Quando ainda sentimos frescos os ecos da “celebração” do centenário da Primeira Grande Guerra, são muitos e bons os livros que nos chegam e, entre eles, destaca-se por exemplo “O Gatilho” (Bertrand Editora, 2014), um relato fantástico que leva-nos a fazer uma viagem no tempo através da pena do britânico Tim Butcher, responsável por obras como “Rio de Sangue” e “À Caça do Diabo”.
Tal como nos seus trabalhos jornalísticos – Butcher é autor de reportagens de guerra de excelência e esteve nos conflitos ocorridos na Bósnia, Kosovo, Iraque ou Líbano –, o atual correspondente do britânico Daily Telegraph em Jerusalém transforma “O Gatilho” num impressionante exercício de determinação, onde os factos apresentados sobressaem através de uma nova abordagem e impressionantes perspetivas.
Dividido em 12 capítulos, “O Gatilho” (cujo subtítulo remete o leitor “no rasto do assassino que levou o mundo para a guerra”) traça-nos o perfil de Gavrilo Princip, um jovem que, na manhã de 28 de julho de 1914, em Sarajevo, disparou sobre o arquiduque Francisco Fernando, na época herdeiro do Império Austro-Húngaro, sendo essa ação a génese de um ciclo de acontecimentos que derivariam na Primeira Guerra Mundial, conflito que ceifou a vida a mais de 15 milhões de pessoas num espaço de quatro anos.

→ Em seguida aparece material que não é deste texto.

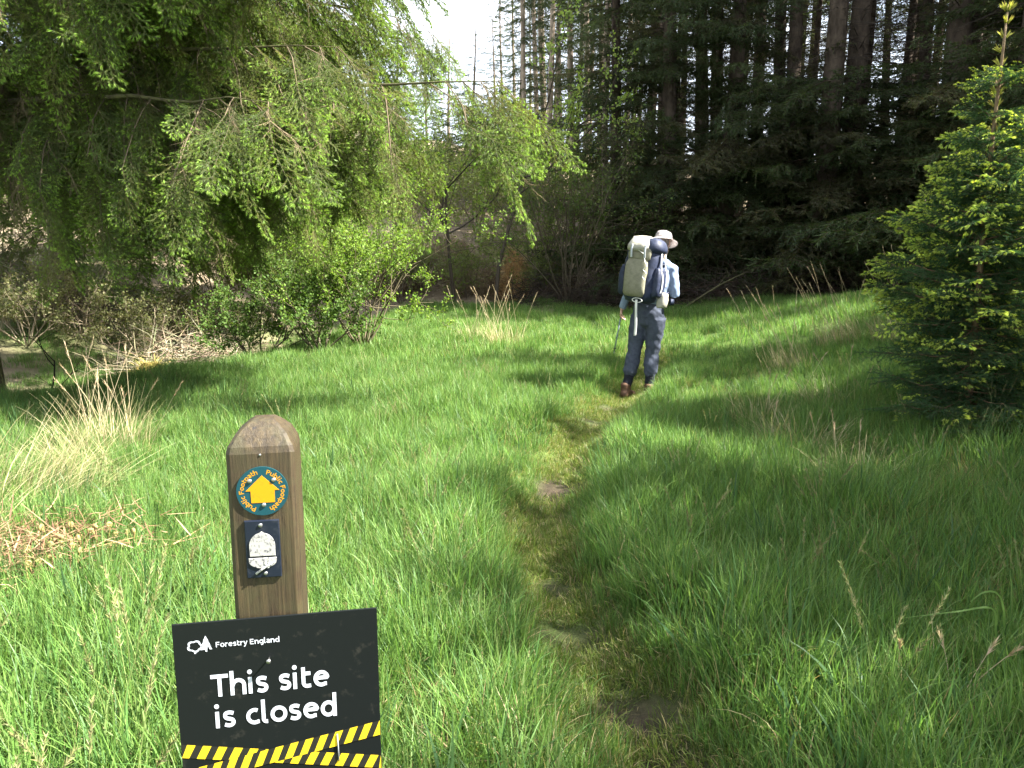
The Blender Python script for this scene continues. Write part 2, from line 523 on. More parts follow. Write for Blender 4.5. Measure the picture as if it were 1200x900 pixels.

Butcher consegue, de forma extraordinariamente competente e factual, relatar a vida de Gavrilo Princip, o seu trajeto político e os seus motivos através de uma visão inovadora. Princip, que tinha o sonho de viver num país independente, desencadeou um rol de acontecimentos que mudaram e moldaram o mundo até aos nossos dias.
“O Gatilho” contextualiza a conjetura que possibilitou a Primeira Grande Guerra através de uma apresentação narrativa envolta de episódios factuais, memórias e flashbacks, elementos que ganham credibilidade e pertinência graças ao profundo conhecimento que Butcher tem da região dos Balcãs e que resulta da sua experiência enquanto repórter, entre os anos 1990 e 2012.
Estamos perante uma obra que também marca uma geração que viu a década de 1990 emergida em conflitos que tinham a definição de fronteiras como a principal meta, nem que para isso fosse derramado sangue ou que a tortura se assumisse como uma ferramenta legitimada pelo fim em si mesmo. Através de um efeito causa-consequência, a mais recente obra de Tim Butcher traça uma “analogia” entre os passos de Gavrilo Princip e a Primeira Grande Guerra, fazendo também uma tangente aos mais recentes acontecimentos nos Balcãs. Para tal, Butcher serve-se de uma prosa cristalina e fluente que trespassa a sua paixão, pelo que escreve assentando na primazia quase “poética” das descrições.
A investigação que deu origem a “O Gatilho” impressiona pela documentação apresentada sobre Princip e os registos fotográficos que acompanham a obra tornam-na mais credível, completa e entusiasmante. Mas Butcher não se contenta com o papel de “narrador”. As considerações que faz sobre a natureza conceptual de temas tão delicados como o nacionalismo, bem como as suas consequências, fazem-nos refletir sobre uma influência política que resvala na atual conceção das cada vez mais frequentes mexidas no mapa mundial, bem como do surgimento de novas fronteiras, um dos mais importantes desafios que a humanidade atravessa e que resulta em perigosos estados de alerta.